The Selective Training and Service Act of 1940 was passed by the United States Congress on September 16, 1940, becoming the first peacetime conscription in United States history. Hollywood reflected the interest of the American public in Conscription in the United States by having nearly every film studio bring out a military film comedy in 1941 with their resident comedian(s). Universal Pictures' Abbott and Costello came out with the first feature film on the subject Buck Privates and followed it with the team In The Navy and in the United States Army Air Corps to Keep 'Em Flying. Paramount Pictures' Bob Hope was Caught In The Draft, Warner Brothers told Phil Silvers and Jimmy Durante You're In The Army Now, Columbia Pictures put Fred Astaire in the army declaring You'll Never Get Rich, Hal Roach gave his new comedy team of William Tracy and Joe Sawyer Tanks a Million and 20th Century Fox had the former Hal Roach team of Laurel & Hardy going Great Guns. The minor studios such as Republic Pictures made Bob Crosby and Eddie Foy Jr Rookies on Parade and Monogram Pictures enlisted Nat Pendleton as Top Sergeant Mulligan. However, the first comedians to hit the screen in an army comedy were The Three Stooges as Boobs in Arms.
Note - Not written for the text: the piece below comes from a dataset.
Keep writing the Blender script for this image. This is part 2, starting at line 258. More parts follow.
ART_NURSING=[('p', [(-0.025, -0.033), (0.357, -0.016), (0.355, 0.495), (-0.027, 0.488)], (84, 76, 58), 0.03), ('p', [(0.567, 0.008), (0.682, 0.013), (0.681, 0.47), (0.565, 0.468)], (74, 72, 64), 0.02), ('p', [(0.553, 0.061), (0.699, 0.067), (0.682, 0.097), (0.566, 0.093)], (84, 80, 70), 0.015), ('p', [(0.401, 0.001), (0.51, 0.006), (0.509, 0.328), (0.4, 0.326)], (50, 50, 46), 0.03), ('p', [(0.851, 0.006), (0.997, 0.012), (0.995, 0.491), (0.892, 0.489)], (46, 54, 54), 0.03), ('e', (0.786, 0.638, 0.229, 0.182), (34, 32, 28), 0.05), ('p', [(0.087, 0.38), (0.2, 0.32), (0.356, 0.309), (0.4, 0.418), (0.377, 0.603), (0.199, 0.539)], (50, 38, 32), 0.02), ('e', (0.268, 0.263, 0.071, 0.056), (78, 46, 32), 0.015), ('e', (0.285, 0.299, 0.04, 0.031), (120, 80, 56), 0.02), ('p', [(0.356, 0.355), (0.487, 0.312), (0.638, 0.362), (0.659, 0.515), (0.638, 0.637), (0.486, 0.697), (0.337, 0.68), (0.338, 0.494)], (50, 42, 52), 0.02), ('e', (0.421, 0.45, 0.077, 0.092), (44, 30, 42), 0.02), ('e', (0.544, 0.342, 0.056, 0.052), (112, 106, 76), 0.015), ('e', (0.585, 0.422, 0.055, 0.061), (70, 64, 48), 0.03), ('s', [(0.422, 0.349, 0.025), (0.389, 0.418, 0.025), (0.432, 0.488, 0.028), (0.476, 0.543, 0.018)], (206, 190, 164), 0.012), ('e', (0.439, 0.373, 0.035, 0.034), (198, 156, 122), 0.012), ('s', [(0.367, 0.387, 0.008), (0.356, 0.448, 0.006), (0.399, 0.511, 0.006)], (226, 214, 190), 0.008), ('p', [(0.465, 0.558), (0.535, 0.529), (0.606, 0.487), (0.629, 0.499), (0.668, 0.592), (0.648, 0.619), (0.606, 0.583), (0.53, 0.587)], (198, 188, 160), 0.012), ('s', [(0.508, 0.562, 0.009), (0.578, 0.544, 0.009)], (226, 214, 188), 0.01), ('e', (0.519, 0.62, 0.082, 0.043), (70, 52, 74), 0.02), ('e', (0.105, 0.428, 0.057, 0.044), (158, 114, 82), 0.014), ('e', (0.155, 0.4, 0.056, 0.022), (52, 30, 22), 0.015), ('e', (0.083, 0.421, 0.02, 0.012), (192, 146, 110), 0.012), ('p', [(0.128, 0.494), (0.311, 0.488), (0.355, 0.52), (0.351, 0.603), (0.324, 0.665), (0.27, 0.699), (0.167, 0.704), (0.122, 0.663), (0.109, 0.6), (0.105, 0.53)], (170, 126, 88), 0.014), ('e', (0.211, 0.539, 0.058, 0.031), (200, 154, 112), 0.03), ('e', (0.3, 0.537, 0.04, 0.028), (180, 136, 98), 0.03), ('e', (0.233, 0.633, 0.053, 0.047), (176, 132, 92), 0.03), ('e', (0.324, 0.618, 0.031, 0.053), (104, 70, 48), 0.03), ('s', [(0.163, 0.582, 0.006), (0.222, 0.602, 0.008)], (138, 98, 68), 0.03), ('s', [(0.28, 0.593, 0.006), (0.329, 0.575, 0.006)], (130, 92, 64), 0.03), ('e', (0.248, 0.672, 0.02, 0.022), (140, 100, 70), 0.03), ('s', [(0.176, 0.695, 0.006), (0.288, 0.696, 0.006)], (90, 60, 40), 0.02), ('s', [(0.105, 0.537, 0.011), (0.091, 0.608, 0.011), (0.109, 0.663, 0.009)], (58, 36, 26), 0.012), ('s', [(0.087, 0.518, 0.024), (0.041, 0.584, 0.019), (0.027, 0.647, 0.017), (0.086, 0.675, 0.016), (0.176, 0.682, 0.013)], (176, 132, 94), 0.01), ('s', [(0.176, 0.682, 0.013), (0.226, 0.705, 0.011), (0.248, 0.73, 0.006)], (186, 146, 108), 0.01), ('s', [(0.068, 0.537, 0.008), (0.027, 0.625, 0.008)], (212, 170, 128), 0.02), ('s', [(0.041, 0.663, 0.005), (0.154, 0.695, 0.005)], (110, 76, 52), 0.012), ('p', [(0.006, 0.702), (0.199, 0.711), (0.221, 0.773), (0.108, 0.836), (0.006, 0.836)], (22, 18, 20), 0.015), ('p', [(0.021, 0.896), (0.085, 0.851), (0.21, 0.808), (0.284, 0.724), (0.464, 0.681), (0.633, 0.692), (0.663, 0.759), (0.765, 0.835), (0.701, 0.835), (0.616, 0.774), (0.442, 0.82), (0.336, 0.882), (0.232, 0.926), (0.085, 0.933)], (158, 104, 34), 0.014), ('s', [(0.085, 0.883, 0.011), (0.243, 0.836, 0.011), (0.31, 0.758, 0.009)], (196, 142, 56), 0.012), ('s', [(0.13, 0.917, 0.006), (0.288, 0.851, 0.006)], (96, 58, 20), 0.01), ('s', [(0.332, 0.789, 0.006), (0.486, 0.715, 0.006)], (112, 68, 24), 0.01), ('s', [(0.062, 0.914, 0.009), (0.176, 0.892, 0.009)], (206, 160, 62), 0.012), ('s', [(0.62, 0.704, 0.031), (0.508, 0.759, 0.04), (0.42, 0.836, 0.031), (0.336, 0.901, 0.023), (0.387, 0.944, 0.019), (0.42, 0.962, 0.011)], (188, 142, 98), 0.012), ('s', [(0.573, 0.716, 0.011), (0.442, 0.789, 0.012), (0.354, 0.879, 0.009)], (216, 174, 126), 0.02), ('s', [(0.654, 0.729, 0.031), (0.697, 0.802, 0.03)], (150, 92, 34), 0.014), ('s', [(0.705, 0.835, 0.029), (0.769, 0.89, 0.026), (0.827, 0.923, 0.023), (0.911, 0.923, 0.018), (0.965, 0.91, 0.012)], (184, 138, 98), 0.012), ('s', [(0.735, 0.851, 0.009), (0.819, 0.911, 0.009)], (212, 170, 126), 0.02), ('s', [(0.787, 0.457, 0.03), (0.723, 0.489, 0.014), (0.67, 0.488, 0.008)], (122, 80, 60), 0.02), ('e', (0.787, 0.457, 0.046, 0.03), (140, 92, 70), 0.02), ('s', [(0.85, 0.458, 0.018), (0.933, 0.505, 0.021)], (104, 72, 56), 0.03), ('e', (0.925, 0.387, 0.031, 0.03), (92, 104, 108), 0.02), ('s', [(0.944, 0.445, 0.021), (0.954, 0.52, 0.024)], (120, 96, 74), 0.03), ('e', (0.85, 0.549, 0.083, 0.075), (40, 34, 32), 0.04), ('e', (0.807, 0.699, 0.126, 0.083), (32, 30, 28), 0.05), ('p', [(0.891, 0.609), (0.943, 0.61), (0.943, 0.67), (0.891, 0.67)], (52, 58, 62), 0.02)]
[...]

Serious 1941 films involving training for war included U.S. Cavalry in MGM's The Bugle Sounds, RKO's Parachute Battalion, Paramount Pictures I Wanted Wings and Warner Brothers' Dive Bomber. 20th Century Fox made the last pre-war military film about the U.S. Marine Corps To The Shores of Tripoli. When the Pearl Harbor attack occurred the studio reshot the ending to have John Payne reenlist in the Corps and march off with the Marines whilst his father implores him to 'Get a Jap for me'.

Prior to Pearl Harbor, Warner Brothers warned of Confessions of a Nazi Spy whilst PRC told of Hitler, Beast of Berlin. A metaphor for America was Gary Cooper as the real life Sergeant York who went from hillbilly hell-raiser, to pacifist, to a draftee comparing the Bible to the History of the United States and deciding that his marksmanship against the Germans was righteous.

After the United States entered the war in 1941 Hollywood began to mass-produce war films. Many of the American dramatic war films in the early 1940s were designed to celebrate American unity and demonize "the enemy." One of the conventions of the genre that developed during the period was of a cross-section of the American people who come together with a common purpose for the good of the country, i.e. the need for mobilization.

The American industry also produced films designed to extol the heroics of America's allies, such as Mrs. Miniver (about a British family on the home front), Edge of Darkness (Norwegian resistance fighters) and The North Star (the Soviet Union and its Communist Party). Towards the end of the war popular books became the source of films of higher quality and more serious tone, extoling more long-term values, including Guadalcanal Diary (film) (1943), Thirty Seconds Over Tokyo (1944) and They Were Expendable (1945).

The years after World War II brought a large number of mostly patriotic war films, which used the war as a backdrop for dramas and adventure stories. Many films made in Britain drew on true stories, such as The Dam Busters (1954), Dunkirk (1958), Reach for the Sky (1956) telling the life of Douglas Bader and Sink the Bismarck! (1960). The immediate aftermath of the war in Hollywood avoided the action film and delved into problems experienced by the returning veterans, turning out a number of high quality movies that included The Best Years of Our Lives (1946), Battleground (1949), Home of the Brave (1949), Command Decision (1948), and Twelve O'Clock High (1949). The latter two examined the psychological effects of combat and the stresses of command.